Dealing with such a deliberate tactic calls for cold-blooded calculation, and steely determination. Barro writes:
In government, a combination of pride and political constraints make it very difficult for Trump's counterparties to take the hit and give him what he wants so he will go away. Plus, they know they will have to deal with him in the future and had better not get a reputation for folding easily.
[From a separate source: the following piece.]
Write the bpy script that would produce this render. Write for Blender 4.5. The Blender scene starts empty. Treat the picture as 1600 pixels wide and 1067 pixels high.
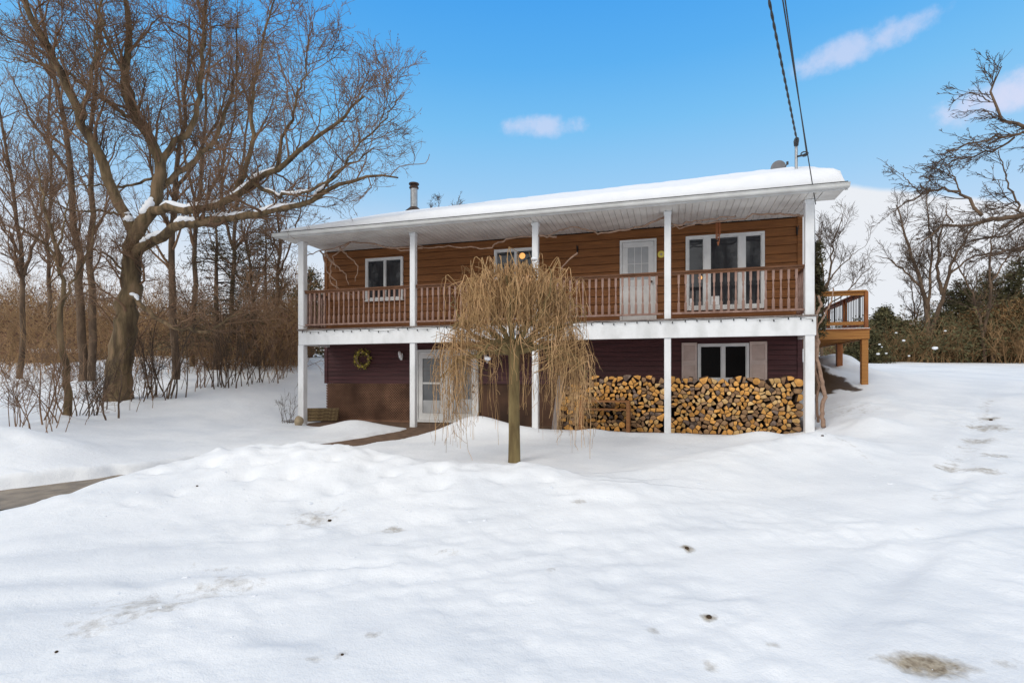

(Chuck Schumer -- who in a panic last February indicated a willingness to vote for funding for Trump's wall, and thereby conceded his leverage on that point -- for your homework write that last sentence on the blackboard 100 times. Not only was poor procedurally, but a completely unsurprising outcome is that Latinos apparently drew the conclusion that Democrats had abandoned the Dreamers after paying lip service to their plight, and are the one minority unenthusiastic about showing up at the polls this November).
Being cold blooded and steely means potentially making the hard decision to protect Dreamers who are already Americans in every way but legal citizenship vs. migrants who are just arriving or may arrive in the future. But above and beyond that, it means using a fine tooth comb to examine, and reject, any deal if there are "trap doors" which would allow Trump of the GOP to renege before the gains to the hostages are realized, or to retroactively undo those gains. Because at the end of the day, appeasing hostage-takers never works.
And alas, for the next 2 years and 7 months, the entire world must deal with and face down the hostage-taker in Chief.